Bad decisions are not only inevitable, they are a necessary part of life. It is through bad choices and their outcomes that we learn what works and what doesn’t, and choose better alternatives. Bad choices (should) drive the evolution of better choices.
It is in this regard that the difference between ignorant and stupid is made clear. Ignorance is simply the lack of knowledge of a subject, and is correctable through experience or training. When you make a bad decision because you did not know any better, you are ignorant (at least until you learn the lesson of your experience). Stupidity, however, is the failure to learn from experience, despite repeated instances of the event. Repeating the same action over and over, and expecting different results, is the classic definition of stupidity.
Evil decisions, though, are driven by intent. When the intent behind an action is to harm or subjugate others for your own gain or pleasure, then the intent is evil, as is the person behind the action. And again, depending on the scope, this can range from lesser evils such as gaslighting that can exist in unhealthy relationships, to massive evils behind the decisions and actions of Stalin, Mao and Hitler that lead to the death of millions.
In this regard, objects and events cannot be evil. Guns are not evil any more than hammers or rocks – it is all in what you do with them. Likewise, earthquakes or hurricanes are not evil. Even though thousands may die, there is no intent behind them. However if the actions of others lead to deaths in these events (for example by not repairing levies in order to pad your pockets or by situating nuclear power plants on fault lines in order to lower cost and increase profits), then the people behind those actions have demonstrated evil intent, to the degree that they were conscious of the risks and took them anyway. There are degrees of evil – evil through selfishness, and evil through deliberate intent.
It is one degree of evil to situate the power plant in a high-risk area knowing that it could cause large-scale death and harm, but you took that risk, hoping that the event would not occur, and you would get your reward in the interim. It is another (and much greater) degree of evil to situate the plant on the fault line because you are deliberately hoping for or acting to cause an event that can cause mass casualties.

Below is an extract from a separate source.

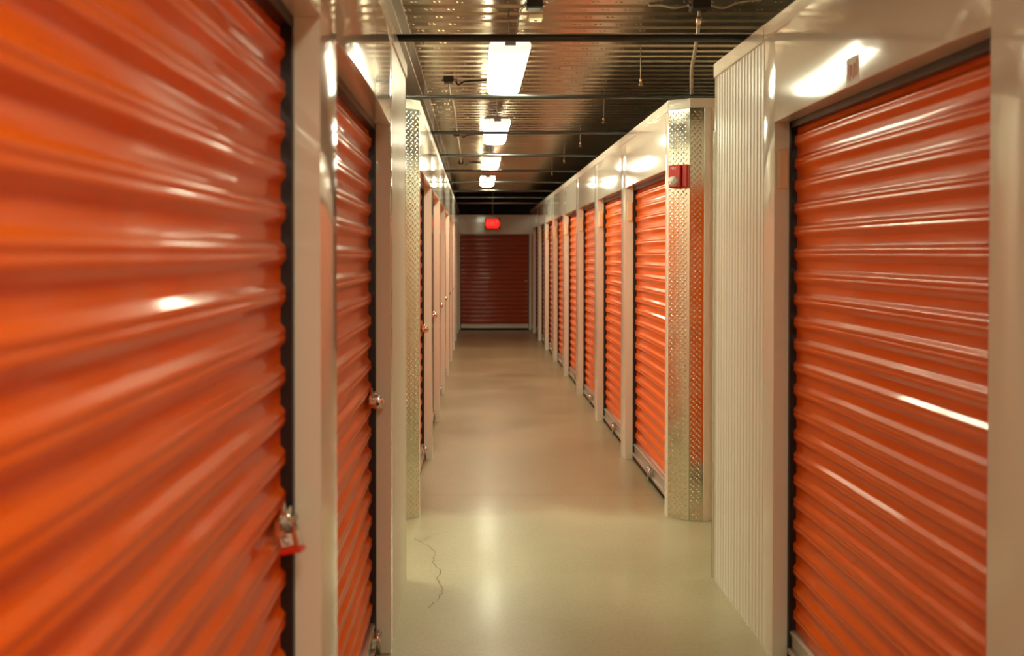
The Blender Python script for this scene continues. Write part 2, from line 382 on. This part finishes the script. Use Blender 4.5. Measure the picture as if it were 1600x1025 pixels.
_curtain_cache = {}
def make_door(s, w, seed, bolt_at='mid', z_top=2.10, detailed=True):
    """door at origin: local +Y runs along the wall from 0 to w, the curtain lies at local x = s*CX"""
    key = (s, round(w, 3))
    root = empty('roll_up_door', (0, 0, 0))
    prof = curtain_profile(.125, z_top)
    nseg = 28; rnd = random.Random(seed)
    ph = [rnd.uniform(0, 6.28) for _ in range(6)]
    mb = MB(); n0 = 0; g = .013
    for j in range(nseg + 1):
        u = j / nseg; y = g + (w - 2 * g) * u
        for z, d in prof:
            wob = .0010 * math.sin(5.1 * u + ph[0] + z * 2.3) + .0007 * math.sin(11 * u + ph[1] - z * 3.1) + .0004 * math.sin(23 * u + ph[2] + z * 9)
            e = min(u, 1 - u) * (w - 2 * g); crimp = 1.0
            if e < .03: crimp = .72 + .28 * e / .03
            zz = z + .0012 * math.sin(4 * u + ph[3] + z)
            mb.v.append((s * (CX + d * crimp + wob), y, zz))
    m_ = len(prof)
    for j in range(nseg):
        for i in range(m_ - 1):
            a = j * m_ + i; mb.f.append((a, a + 1, a + m_ + 1, a + m_)); mb.sm.append(True); mb.mi.append(0)
    mb.build('curtain', M['orange'], root, fix=False)
    # bottom bar and its rubber seal
    mb = MB(); mb.bbox((s * (CX - .006), g, .035), (s * (CX + .030), w - g, .128), .004)
    mb.bbox((s * (CX - .022), g, .035), (s * (CX - .004), w - g, .058), .004)
    mb.bbox((s * (CX - .012), g, .108), (s * (CX - .002), w - g, .126), .004)
    mb.build('bottom_bar', M['alu'], root)
    mb = MB(); mb.tube([(s * (CX - .002), g, .018), (s * (CX - .002), w - g, .018)], .018, 10); mb.build('rubber_seal', M['rubber'], root)
    # guide rails either side
    for yy0, yy1 in ((-.045, g + .002), (w - g - .002, w + .045)):
        mb = MB(); mb.box((s * (JD + .001), yy0, 0), (s * (CX - .010), yy1, OT + .02)); mb.box((s * (CX - .010), yy0, 0), (s * (CX + .05), yy0 + (.012 if yy0 < 0 else 0) + .012, OT))
        yb = (yy0 + .010) if yy0 < 0 else (yy1 - .010)
        mb.box((s * (CX + .026), yy0, 0), (s * (CX + .032), yy1, OT))
        mb.build('guide_rail', M['black'], root)
    mb = MB(); mb.box((s * (JD + .001), 0, z_top - .01), (s * (CX + .05), w, OT + .03)); mb.build('head_seal', M['black'], root)
    # foot latch on the bar
    yb = w * .5 if bolt_at == 'mid' else w - .055
    mb = MB(); mb.bbox((s * (CX - .026), yb - .045, .060), (s * (CX - .006), yb + .045, .104), .003)
    mb.tube([(s * (CX - .034), yb - .05, .085), (s * (CX - .034), yb + .05, .085)], .006, 8)
    mb.tube([(s * (CX - .030), yb - .022, .05), (s * (CX - .030), yb - .022, .11)], .006, 8)
    mb.tube([(s * (CX - .030), yb + .022, .01), (s * (CX - .030), yb + .022, .11)], .006, 8)
    mb.build('foot_latch', M['chrome'], root)
    # slide latch near the far jamb
    latch = None
    if bolt_at != 'mid':
        zc = 1.04; y1 = w - .018
        mb = MB()
        def dz(cz, cy, r_, th, x0):
            pts = [(cy - r_ * .8, cz), (cy, cz - r_), (cy + r_ * .8, cz), (cy, cz + r_)]
            n = len(mb.v)
            mb.v += [(s * x0, a, b_) for a, b_ in pts] + [(s * (x0 - th), a, b_) for a, b_ in pts]
            for f in ((0, 1, 2, 3), (4, 5, 6, 7), (0, 1, 5, 4), (1, 2, 6, 5), (2, 3, 7, 6), (3, 0, 4, 7)): mb.f.append(tuple(n + q for q in f)); mb.sm.append(False); mb.mi.append(0)
        dz(zc, y1 - .055, .040, .006, CX - .004)
        mb.bbox((s * (CX - .016), y1 - .12, zc - .018), (s * (CX - .004), y1 - .01, zc + .018), .002)
        mb.tube([(s * (CX - .018), y1 - .11, zc - .012), (s * (CX - .018), y1 + .012, zc - .012)], .007, 8)
        latch = mb.build('slide_latch', M['chrome'], root)
        mb = MB(); mb.bbox((s * (CX - .040), y1 - .073, zc - .022), (s * (CX - .014), y1 - .069, zc - .002), .002)
        mb.build('hasp', M['galv'], latch)
    else:
        zc = 1.04; y1 = .018
        mb = MB(); mb.bbox((s * (CX - .012), y1 + .01, zc - .014), (s * (CX - .004), y1 + .07, zc + .014), .002)
        mb.tube([(s * (CX - .016), y1 + .01, zc), (s * (CX - .016), y1 + .06, zc)], .005, 8)
        mb.build('slide_latch', M['chrome'], root)
    return root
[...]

In the end, evil starts with the individual. The individual with the unconscious mind is the fertile ground from which evil acts and an evil nature can spring, as they do not understand their own motivations. Religious and political ideology (or dogmatic ideology of any kind that restricts free thought) are the seeds that are planted in that fertile ground that can lead to widespread evil acts (ranging from BLM riots to the Rwandan genocide). Finally, it is evil governments and institutions who fertilize and then reap the harvest for their benefit from the seeds that they have planted in the susceptible minds of individuals.